Set exercise —
Give the count of lines in the data that include the string "produce", with no added remarks.

Records shown —

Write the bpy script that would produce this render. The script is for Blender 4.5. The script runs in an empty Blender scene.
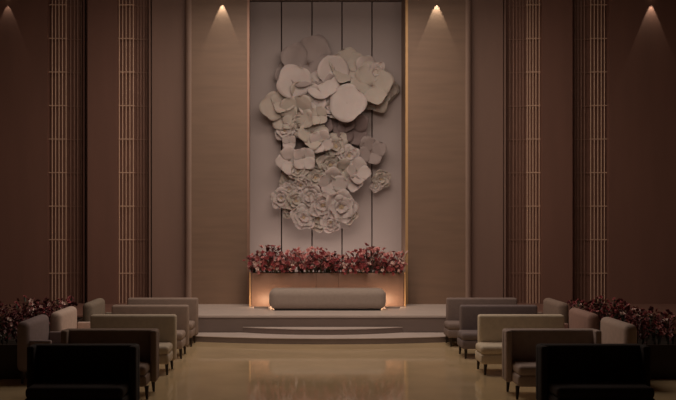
import bpy, bmesh, math, random
from mathutils import Vector, Matrix, noise
random.seed(7)
S = bpy.context.scene
C = S.collection
PI = math.pi
CX, CY, F, EYE = 299.0, 220.0, 1000.0, 2.1      # optical axis of the shifted lens; Y is the distance into the hall

def X(px, d): return (px - CX) * d / F
def Z(py, d): return EYE - (py - CY) * d / F

# ---------------------------------------------------------------- materials
def mat(name, col, rough=0.6, metal=0.0, var=0.12, scale=6.0, bump=0.0, bscale=80.0, stretch=(1, 1, 1), coat=0.0, sheen=0.0, emit=None, es=0.0, sub=0.0, ior=1.5):
    m = bpy.data.materials.new(name); m.use_nodes = True
    nt = m.node_tree; b = nt.nodes['Principled BSDF']
    b.inputs['Roughness'].default_value = rough
    b.inputs['Metallic'].default_value = metal
    b.inputs['IOR'].default_value = ior
    b.inputs['Coat Weight'].default_value = coat
    b.inputs['Sheen Weight'].default_value = sheen
    b.inputs['Subsurface Weight'].default_value = sub
    tc = nt.nodes.new('ShaderNodeTexCoord'); mp = nt.nodes.new('ShaderNodeMapping')
    mp.inputs['Scale'].default_value = stretch
    nt.links.new(tc.outputs['Object'], mp.inputs['Vector'])
    n = nt.nodes.new('ShaderNodeTexNoise'); n.inputs['Scale'].default_value = scale; n.inputs['Detail'].default_value = 5
    nt.links.new(mp.outputs['Vector'], n.inputs['Vector'])
    r = nt.nodes.new('ShaderNodeValToRGB')
    r.color_ramp.elements[0].position = 0.3; r.color_ramp.elements[1].position = 0.7
    r.color_ramp.elements[0].color = tuple(c * (1 - var) for c in col) + (1,)
    r.color_ramp.elements[1].color = tuple(min(1, c * (1 + var)) for c in col) + (1,)
    nt.links.new(n.outputs['Fac'], r.inputs['Fac']); nt.links.new(r.outputs['Color'], b.inputs['Base Color'])
    if bump:
        n2 = nt.nodes.new('ShaderNodeTexNoise'); n2.inputs['Scale'].default_value = bscale; n2.inputs['Detail'].default_value = 3
        nt.links.new(mp.outputs['Vector'], n2.inputs['Vector'])
        bp = nt.nodes.new('ShaderNodeBump'); bp.inputs['Strength'].default_value = bump; bp.inputs['Distance'].default_value = 0.01
        nt.links.new(n2.outputs['Fac'], bp.inputs['Height']); nt.links.new(bp.outputs['Normal'], b.inputs['Normal'])
    if emit:
        b.inputs['Emission Color'].default_value = emit + (1,); b.inputs['Emission Strength'].default_value = es
    return m

M = dict(
    wing=mat('wing_veneer', (0.22, 0.142, 0.10), 0.55, var=0.07, scale=1.2, stretch=(1, 1, 9), bump=0.12, bscale=14),
    outer=mat('outer_veneer', (0.235, 0.145, 0.115), 0.6, var=0.06, scale=1.0, stretch=(3, 3, 0.4)),
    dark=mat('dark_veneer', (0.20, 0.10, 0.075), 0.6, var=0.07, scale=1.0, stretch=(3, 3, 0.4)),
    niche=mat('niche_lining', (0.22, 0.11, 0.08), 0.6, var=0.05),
    edge=mat('lit_edge', (0.40, 0.285, 0.235), 0.5, var=0.05, stretch=(1, 1, 0.5)),  # paler than the wing: light caught by the rounded edge, as colour
    board=mat('mauve_panel', (0.36, 0.30, 0.295), 0.6, var=0.04, scale=0.8, bump=0.05, bscale=30),
    groove=mat('groove_backing', (0.05, 0.03, 0.028), 0.8),
    brass=mat('brushed_brass', (0.72, 0.50, 0.37), 0.5, metal=0.25, var=0.06),
    bronze=mat('shaded_bronze', (0.33, 0.20, 0.15), 0.5, metal=0.4, var=0.06),  # on the screens this darker tone stands in for shade
    gold=mat('gold_trim', (0.55, 0.34, 0.17), 0.6, metal=0.3, var=0.05),
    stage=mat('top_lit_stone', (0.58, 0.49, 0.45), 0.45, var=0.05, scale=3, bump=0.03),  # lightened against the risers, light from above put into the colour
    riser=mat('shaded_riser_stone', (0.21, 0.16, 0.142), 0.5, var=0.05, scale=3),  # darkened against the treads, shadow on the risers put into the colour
    floor=mat('floor_tan', (0.62, 0.47, 0.28), 0.06, var=0.08, scale=1.5, ior=1.8),
    plain=mat('hall_plaster', (0.20, 0.13, 0.105), 0.8, var=0.05),
    ceil=mat('ceiling_plaster', (0.25, 0.20, 0.18), 0.9, var=0.03),
    planter=mat('planter_panel', (0.25, 0.155, 0.118), 0.45, var=0.06, scale=2, stretch=(5, 5, 0.5)),
    bench=mat('bench_cloth', (0.36, 0.29, 0.25), 0.9, var=0.05, scale=20, bump=0.1, bscale=300, sheen=0.3),
    black=mat('black_metal', (0.015, 0.012, 0.012), 0.5),
    leg=mat('dark_wood_leg', (0.03, 0.018, 0.014), 0.45),
    white=mat('white_bloom', (0.50, 0.425, 0.415), 0.7, var=0.05, scale=4, sub=0.1),
    ivory=mat('ivory_bloom', (0.43, 0.37, 0.335), 0.7, var=0.06, scale=4, sub=0.1),
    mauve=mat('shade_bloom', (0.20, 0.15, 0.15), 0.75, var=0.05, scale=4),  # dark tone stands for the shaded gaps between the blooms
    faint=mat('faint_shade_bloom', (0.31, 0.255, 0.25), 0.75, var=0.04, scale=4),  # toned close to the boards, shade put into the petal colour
    centre=mat('bloom_centre', (0.50, 0.38, 0.27), 0.8, var=0.3, scale=40),
    crimson=mat('crimson_petal', (0.36, 0.075, 0.085), 0.7, var=0.3, scale=25),
    pink=mat('pink_petal', (0.68, 0.30, 0.29), 0.7, var=0.25, scale=25),
    pale=mat('pale_petal', (0.75, 0.55, 0.50), 0.7, var=0.2, scale=25),
    wine=mat('wine_leaf', (0.14, 0.03, 0.035), 0.6, var=0.4, scale=25),
    green=mat('dark_leaf', (0.035, 0.04, 0.02), 0.6, var=0.3, scale=25),
    soil=mat('soil', (0.03, 0.018, 0.012), 0.95, var=0.4, scale=40, bump=0.5),
    lamp=mat('lamp_glass', (0.8, 0.7, 0.55), 0.4, emit=(1.0, 0.78, 0.5), es=1.2),
    led=mat('led_strip', (0.8, 0.5, 0.3), 0.4, emit=(1.0, 0.58, 0.32), es=7.0),
)
def cloth(name, col): return mat(name, col, 0.92, var=0.06, scale=15, bump=0.12, bscale=260, sheen=0.0)

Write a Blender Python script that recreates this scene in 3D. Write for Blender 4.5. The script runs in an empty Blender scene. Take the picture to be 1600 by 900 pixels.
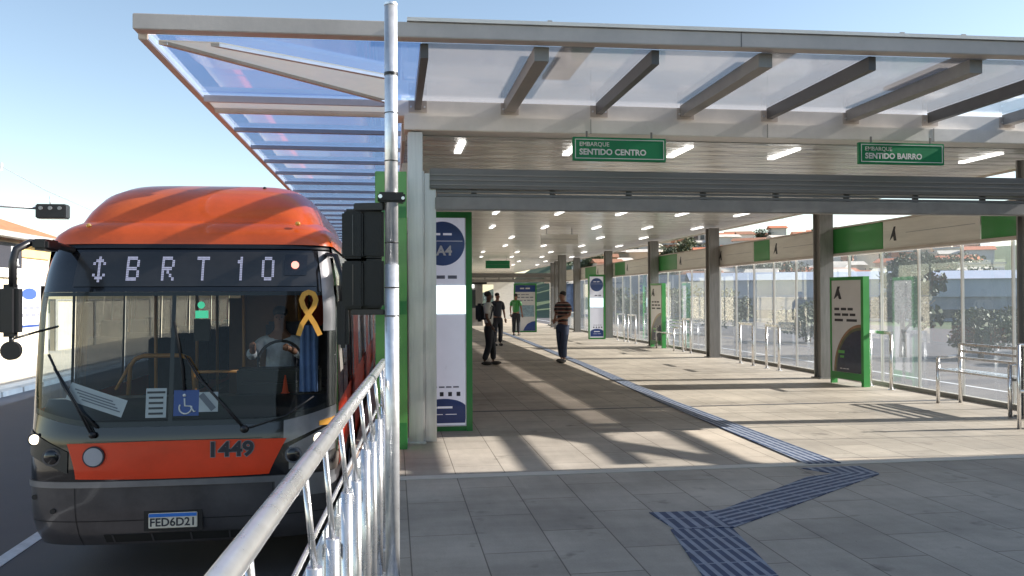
import bpy, bmesh, math, random
from mathutils import Vector, Matrix
random.seed(7)
R=math.radians
sc=bpy.context.scene
C=sc.collection
# ---------------------------------------------------------------- camera
cam_d=bpy.data.cameras.new('camera'); cam=bpy.data.objects.new('camera',cam_d); C.objects.link(cam)
yaw=math.atan(185/1300); pitch=math.atan(13.9/1300); roll=0.0049
f=Vector((math.sin(yaw)*math.cos(pitch),math.cos(yaw)*math.cos(pitch),math.sin(pitch)))
r0=Vector((math.cos(yaw),-math.sin(yaw),0)); u0=r0.cross(f)
r_=r0*math.cos(roll)-u0*math.sin(roll); u_=u0*math.cos(roll)+r0*math.sin(roll)
m=Matrix((r_,u_,-f)).transposed().to_4x4(); m.translation=Vector((0,0,1.6))
cam.matrix_world=m
cam_d.sensor_width=36; cam_d.lens=36*1300/1600; cam_d.clip_start=.05; cam_d.clip_end=3000
sc.camera=cam
# ---------------------------------------------------------------- light
SUN_EL=27.5; SUN_AZ=-3.5          # azimuth from +X, towards -Y
w=bpy.data.worlds.new("World"); sc.world=w; w.use_nodes=True
wn=w.node_tree; bg=wn.nodes['Background']; bg.inputs['Strength'].default_value=.099
sky=wn.nodes.new('ShaderNodeTexSky'); sky.sky_type='NISHITA'; sky.sun_disc=False
sky.sun_elevation=R(SUN_EL); sky.sun_rotation=R(90-SUN_AZ)
sky.air_density=1.0; sky.dust_density=.6; sky.ozone_density=1.6; sky.altitude=700
tint=wn.nodes.new('ShaderNodeMix'); tint.data_type='RGBA'; tint.blend_type='MULTIPLY'; tint.inputs[0].default_value=1; tint.inputs[7].default_value=(1.15,1.03,.90,1)   # a hazier, warmer air
wn.links.new(sky.outputs[0],tint.inputs[6]); wn.links.new(tint.outputs[2],bg.inputs['Color'])
sd=bpy.data.lights.new('sun','SUN'); sd.energy=5.0; sd.angle=R(.5); sd.color=(1,.945,.86)
sun=bpy.data.objects.new('sun',sd); C.objects.link(sun)
d=Vector((-math.cos(R(SUN_EL))*math.cos(R(SUN_AZ)),-math.cos(R(SUN_EL))*math.sin(R(SUN_AZ)),-math.sin(R(SUN_EL))))
sun.rotation_euler=d.to_track_quat('-Z','Y').to_euler()
sc.view_settings.view_transform='Standard'; sc.view_settings.look='None'; sc.view_settings.gamma=1
sc.view_settings.use_curve_mapping=False
sc.view_settings.exposure=1.33
sc.render.engine='CYCLES'
sc.cycles.max_bounces=10; sc.cycles.transparent_max_bounces=24; sc.cycles.glossy_bounces=5
sc.cycles.caustics_reflective=False; sc.cycles.caustics_refractive=False
# ---------------------------------------------------------------- materials
def mat(name,col,rough=.5,metal=0,noise=0,nscale=6,bump=0,bscale=40,coat=0,emit=None,es=1,spec=.5,stretch=(1,1,1)):
    mt=bpy.data.materials.new(name); mt.use_nodes=True; nt=mt.node_tree; b=nt.nodes['Principled BSDF']
    b.inputs['Base Color'].default_value=(*col,1); b.inputs['Roughness'].default_value=rough
    b.inputs['Metallic'].default_value=metal; b.inputs['Specular IOR Level'].default_value=spec
    b.inputs['Coat Weight'].default_value=coat; b.inputs['Coat Roughness'].default_value=.06
    if emit: b.inputs['Emission Color'].default_value=(*emit,1); b.inputs['Emission Strength'].default_value=es
    if noise or bump:
        tc=nt.nodes.new('ShaderNodeNewGeometry'); mp=nt.nodes.new('ShaderNodeMapping'); mp.inputs['Scale'].default_value=stretch
        nt.links.new(tc.outputs['Position'],mp.inputs[0])
    if noise:
        n=nt.nodes.new('ShaderNodeTexNoise'); n.inputs['Scale'].default_value=nscale; n.inputs['Detail'].default_value=6; n.inputs['Roughness'].default_value=.65
        nt.links.new(mp.outputs[0],n.inputs['Vector'])
        cr=nt.nodes.new('ShaderNodeValToRGB'); e=cr.color_ramp.elements
        e[0].position=.3; e[1].position=.7
        e[0].color=(*[c*(1-noise) for c in col],1); e[1].color=(*[min(1,c*(1+noise*.7)) for c in col],1)
        nt.links.new(n.outputs[0],cr.inputs[0]); nt.links.new(cr.outputs[0],b.inputs['Base Color'])
        mr=nt.nodes.new('ShaderNodeMapRange'); mr.inputs['To Min'].default_value=max(.02,rough*.75); mr.inputs['To Max'].default_value=min(1,rough*1.3+.03)
        nt.links.new(n.outputs[0],mr.inputs[0]); nt.links.new(mr.outputs[0],b.inputs['Roughness'])
    if bump:
        n2=nt.nodes.new('ShaderNodeTexNoise'); n2.inputs['Scale'].default_value=bscale; n2.inputs['Detail'].default_value=5
        nt.links.new(mp.outputs[0],n2.inputs['Vector'])
        bp=nt.nodes.new('ShaderNodeBump'); bp.inputs['Strength'].default_value=bump; bp.inputs['Distance'].default_value=.02
        nt.links.new(n2.outputs[0],bp.inputs['Height']); nt.links.new(bp.outputs[0],b.inputs['Normal'])
    return mt
def glassmat(name,tint=(.9,.95,.97),refl=.25,dirt=0,dirtcol=(.8,.8,.8),base=0.02,rough=.01):
    """flat pane: transparent + fresnel reflection + a thin film of dust that scatters light"""
    mt=bpy.data.materials.new(name); mt.use_nodes=True; nt=mt.node_tree; nt.nodes.remove(nt.nodes['Principled BSDF'])
    out=nt.nodes['Material Output']
    tr=nt.nodes.new('ShaderNodeBsdfTransparent'); tr.inputs[0].default_value=(*tint,1)
    gl=nt.nodes.new('ShaderNodeBsdfGlossy'); gl.inputs['Roughness'].default_value=rough; gl.inputs[0].default_value=(1,1,1,1)
    fr=nt.nodes.new('ShaderNodeLayerWeight'); fr.inputs[0].default_value=.5
    pwn=nt.nodes.new('ShaderNodeMath'); pwn.operation='POWER'; pwn.inputs[1].default_value=5-4*refl; nt.links.new(fr.outputs['Facing'],pwn.inputs[0])
    mr=nt.nodes.new('ShaderNodeMapRange'); mr.inputs['To Min'].default_value=base; mr.inputs['To Max'].default_value=.9
    nt.links.new(pwn.outputs[0],mr.inputs[0])
    mx=nt.nodes.new('ShaderNodeMixShader'); nt.links.new(mr.outputs[0],mx.inputs[0]); nt.links.new(tr.outputs[0],mx.inputs[1]); nt.links.new(gl.outputs[0],mx.inputs[2])
    last=mx
    if dirt:
        tl=nt.nodes.new('ShaderNodeBsdfTranslucent'); tl.inputs[0].default_value=(*dirtcol,1)
        df=nt.nodes.new('ShaderNodeBsdfDiffuse'); df.inputs[0].default_value=(*dirtcol,1)
        m2=nt.nodes.new('ShaderNodeMixShader'); m2.inputs[0].default_value=.35; nt.links.new(tl.outputs[0],m2.inputs[1]); nt.links.new(df.outputs[0],m2.inputs[2])
        g=nt.nodes.new('ShaderNodeNewGeometry'); n=nt.nodes.new('ShaderNodeTexNoise'); n.inputs['Scale'].default_value=1.4; n.inputs['Detail'].default_value=7
        nt.links.new(g.outputs['Position'],n.inputs['Vector'])
        m4=nt.nodes.new('ShaderNodeMapRange'); m4.inputs[1].default_value=.3; m4.inputs[2].default_value=.75; m4.inputs[3].default_value=dirt*.75; m4.inputs[4].default_value=min(1,dirt*1.3)
        nt.links.new(n.outputs[0],m4.inputs[0])
        m3=nt.nodes.new('ShaderNodeMixShader'); nt.links.new(m4.outputs[0],m3.inputs[0]); nt.links.new(mx.outputs[0],m3.inputs[1]); nt.links.new(m2.outputs[0],m3.inputs[2]); last=m3
    nt.links.new(last.outputs[0],out.inputs[0])
    return mt
M={}
M['steel']=mat('brushed_steel',(.70,.68,.66),.30,.75,.12,3,.06,60,stretch=(8,8,.5))
M['galv']=mat('galvanised_steel',(.86,.86,.87),.30,.75,.16,14,.05,60)
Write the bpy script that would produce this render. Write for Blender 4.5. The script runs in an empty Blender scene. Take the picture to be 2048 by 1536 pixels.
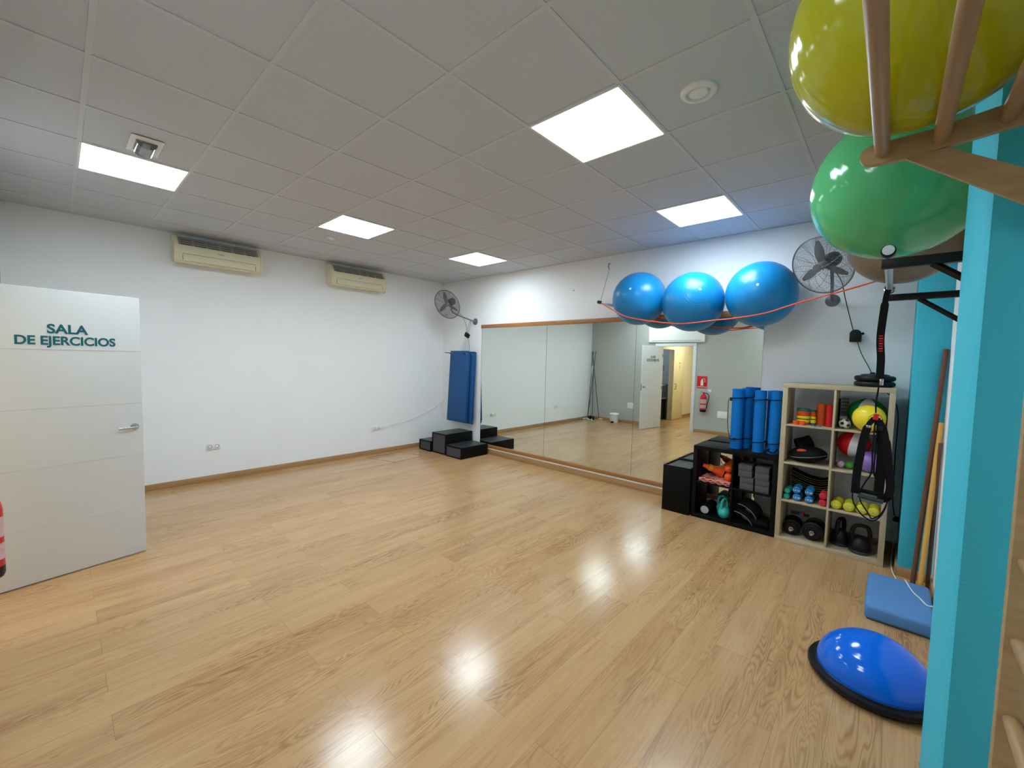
import bpy, bmesh, math, random
from mathutils import Vector, Matrix, Euler
random.seed(7)
SC = bpy.context.scene
COL = SC.collection
PI = math.pi
def lin(c):
    return tuple(((v/255)/12.92 if v/255 <= .04045 else ((v/255+.055)/1.055)**2.4) for v in c)

# ------------------------------------------------------------------ camera, world, light
H = 3.018          # ceiling height
L = 5.30           # distance between the mirror wall (y=0) and the back wall (y=-L)
XR = 6.62          # right wall
GX, GY = 1.6212, -3.0194   # ceiling grid origin
cd = bpy.data.cameras.new('camera'); cam = bpy.data.objects.new('camera', cd); COL.objects.link(cam)
cd.sensor_width = 36; cd.lens = 830.49/2048*36; cd.clip_start = .02; cd.clip_end = 60
_r = Vector((0.73781105, 0.67462532, 0.02270547)); _u = Vector((-0.05682464, 0.02855859, 0.99797563)); _f = Vector((-0.67261119, 0.73760768, -0.05940619))
M = Matrix(((_r.x, _u.x, -_f.x), (_r.y, _u.y, -_f.y), (_r.z, _u.z, -_f.z))).to_4x4()
M.translation = Vector((6.3095, -4.9596, 1.6279)); cam.matrix_world = M
SC.camera = cam
SC.view_settings.view_transform = 'Standard'; SC.view_settings.look = 'None'
SC.view_settings.exposure = 0.0; SC.view_settings.gamma = 1; SC.view_settings.use_curve_mapping = False
W = bpy.data.worlds.new('world'); SC.world = W; W.use_nodes = True
W.node_tree.nodes['Background'].inputs[0].default_value = (.55, .65, .8, 1)
W.node_tree.nodes['Background'].inputs[1].default_value = .15
PANEL = 30.5        # strength of the ceiling panels
PANEL_COL = (.80, .93, 1.0)

# ------------------------------------------------------------------ materials
MATS = {}
def mat(name, rgb, rough=.6, metal=0, var=.06, scale=8, bump=0, bscale=60, spec=.5, coat=0, alpha=None, emit=None, estr=0, trans=0, ior=1.45):
    if name in MATS: return MATS[name]
    m = bpy.data.materials.new(name); m.use_nodes = True; nt = m.node_tree; b = nt.nodes['Principled BSDF']
    c = lin(rgb)
    tc = nt.nodes.new('ShaderNodeTexCoord'); n = nt.nodes.new('ShaderNodeTexNoise'); n.inputs['Scale'].default_value = scale; n.inputs['Detail'].default_value = 3
    nt.links.new(tc.outputs['Object'], n.inputs['Vector'])
    mx = nt.nodes.new('ShaderNodeMix'); mx.data_type = 'RGBA'
    mx.inputs['A'].default_value = (*[v*(1-var) for v in c], 1); mx.inputs['B'].default_value = (*[min(1, v*(1+var)) for v in c], 1)
    nt.links.new(n.outputs['Fac'], mx.inputs['Factor']); nt.links.new(mx.outputs['Result'], b.inputs['Base Color'])
    b.inputs['Roughness'].default_value = rough; b.inputs['Metallic'].default_value = metal
    b.inputs['Specular IOR Level'].default_value = spec; b.inputs['Coat Weight'].default_value = coat
    b.inputs['IOR'].default_value = ior
    if coat: b.inputs['Coat Roughness'].default_value = .08
    if trans: b.inputs['Transmission Weight'].default_value = trans
    if emit: b.inputs['Emission Color'].default_value = (*emit, 1); b.inputs['Emission Strength'].default_value = estr
    if bump:
        n2 = nt.nodes.new('ShaderNodeTexNoise'); n2.inputs['Scale'].default_value = bscale; n2.inputs['Detail'].default_value = 2
        nt.links.new(tc.outputs['Object'], n2.inputs['Vector'])
        bp = nt.nodes.new('ShaderNodeBump'); bp.inputs['Strength'].default_value = bump; bp.inputs['Distance'].default_value = .004
        nt.links.new(n2.outputs['Fac'], bp.inputs['Height']); nt.links.new(bp.outputs['Normal'], b.inputs['Normal'])
    MATS[name] = m; return m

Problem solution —
2